En mi opinión, ya se acabó la época de Juliano (355-363) y nos acercamos a Teodosio I (379-395), cuando el Imperio se dividió entre el de Oriente y el de Occidente. ¿No se ve claro cómo en México hay una división entre Chiapas, Oaxaca y otras partes del sur, frente al resto de esta república? No es un espectáculo hermoso, pero sí muy interesante.
Me dijo una vez: vivas cuanto vivas, tendrás siempre la certeza, parecida a la de la muerte, de no poder leer todos los libros que quisieras. (Es más verdad que la de los impuestos: los maestros de la CNTE y de cualquier sindicato gubernamental sí morirán, pero para ellos los impuestos nunca habrán existido.

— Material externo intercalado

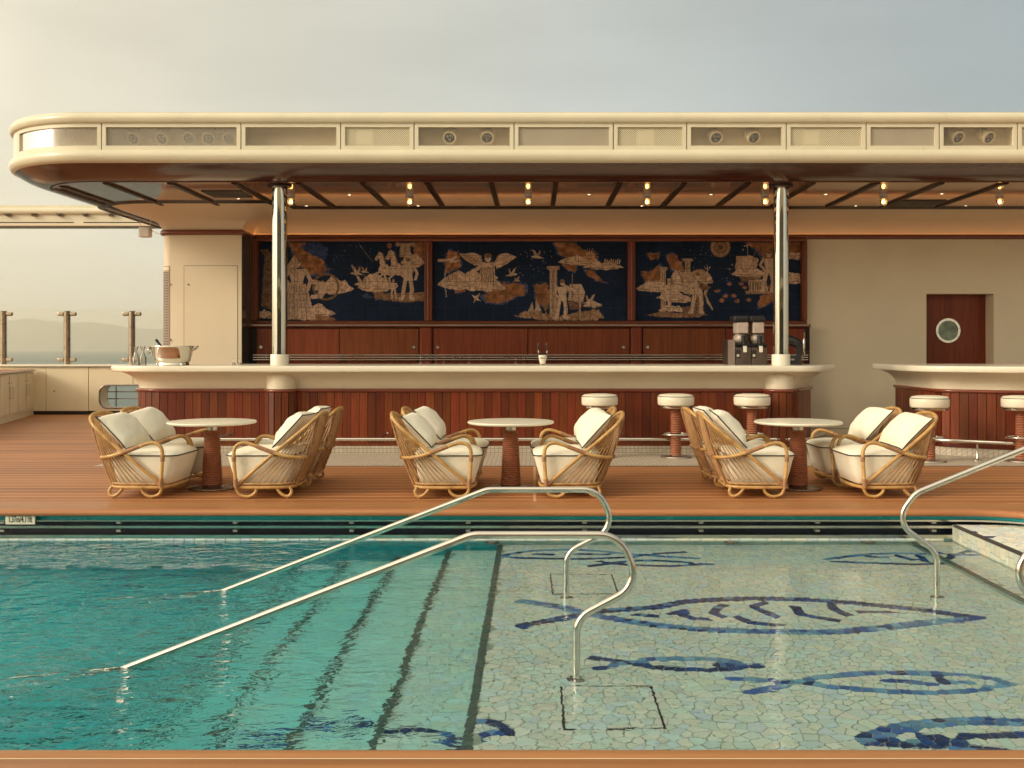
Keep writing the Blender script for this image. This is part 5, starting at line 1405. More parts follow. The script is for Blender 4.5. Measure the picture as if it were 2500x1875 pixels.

Los libros tampoco.)
Para un amante de la lectura (ecos de Gabriel Zaid) siempre serán demasiados los libros. Como convencido homenaje a aquella tremenda enamorada del conocimiento, la mejor ventura que puedo ofrecer a alguien, es (además de la familia) vivir rodeado de buenos amigos, mucha música y demasiados libros.